18 DECEMBER 1971, Page 15

Part-work history

Norman Stone

Death of a Generation Alistair Horne (£1.05); Suicide of the Empires Alan Clark (£1.50); Twilight of the Habsburgs Z. A. B. Zeman (Macdonald and BPC Library of the Twentieth Century).

Cynics will maybe see in these and similar volumes the last splutter of the part-work jumping-jack. This is an injustice. They stem no doubt from the highly-successful BPC part-work History of the Twentieth Century, but they are much more than odd bits of that history thrown together. Presumably they are intended to reach much the same kind of audience, and will be read with profit. They are short (about a hundred pages), well-written, well-edited, and contain useful information. They are also well-illustrated, though the photographs in Mr Clark's volume are sometimes wrongly described.

Mr Home's book is best of the three. He writes on the western front campaigns of 1915-1916. The subject is rather hackneyed, and Mr Home has written about it before; yet he has not gone stale, and presents the subject in a lively, interesting way. His work is in fact a remarkable feat. No doubt, in the context of his large-scale works this is just a backhand flip; but it contains much that is brilliant. Mr Home is at home on every level: he can discuss technology, strategy and questions of morale with indisputable authority. He writes with sympathy and sense about the German side, which is virtually unique in works of this kind in English. There are asides that suggest Mr Horne should now write a set of analytical essays on the first world war that would make its military side a more serious academic study than has hitherto been the case.

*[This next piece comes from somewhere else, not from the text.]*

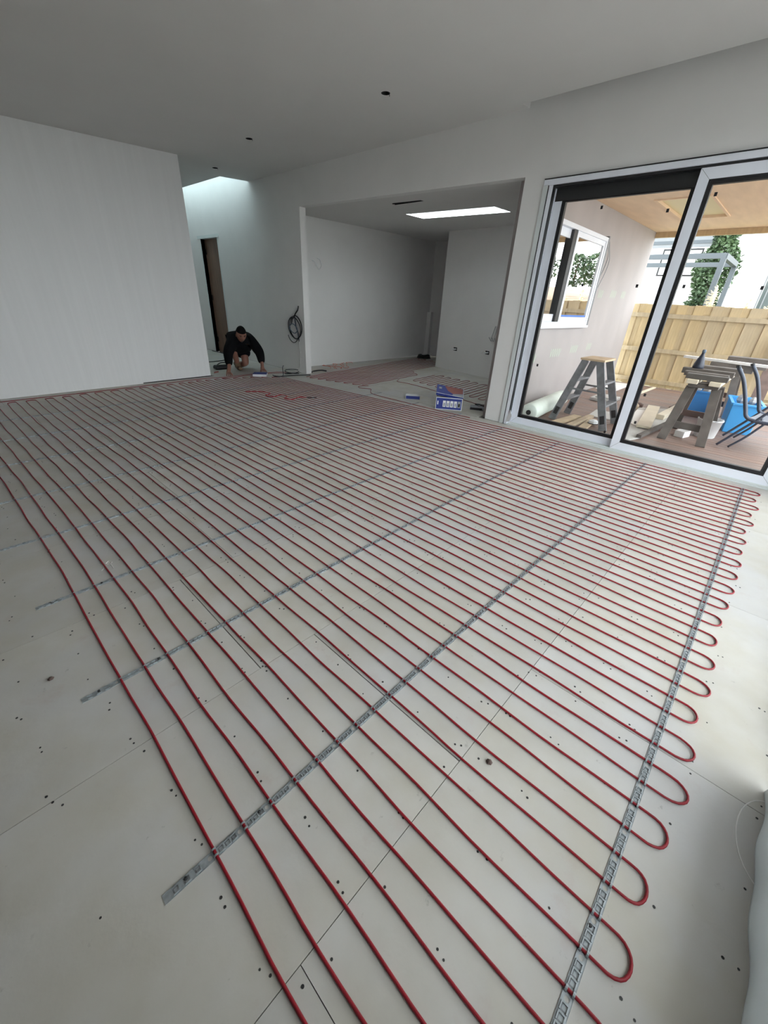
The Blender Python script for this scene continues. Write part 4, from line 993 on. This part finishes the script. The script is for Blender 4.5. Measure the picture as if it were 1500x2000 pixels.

Mr Clark also writes about the first world war — the Eastern front. It is wellwritten, and, where books in English exist (as for the battle of Tannenberg), is quite authoritative. But Mr Clark is really out of his depth for most of the period; there are so many inaccuracies in what he says about the Austro-Hungarian front as to make this book virtually a work of fiction: he knows no Russian, and there is little sign that he has used anything in German, either. Still, the book is not too misleading.

Dr Zeman writes about the Habsburg Monarchy. It is a good, balanced description, though far more space is given to events before 1914 than to the actual collapse of the Monarchy. This is a useful and intelligent volume that even contains some novelties.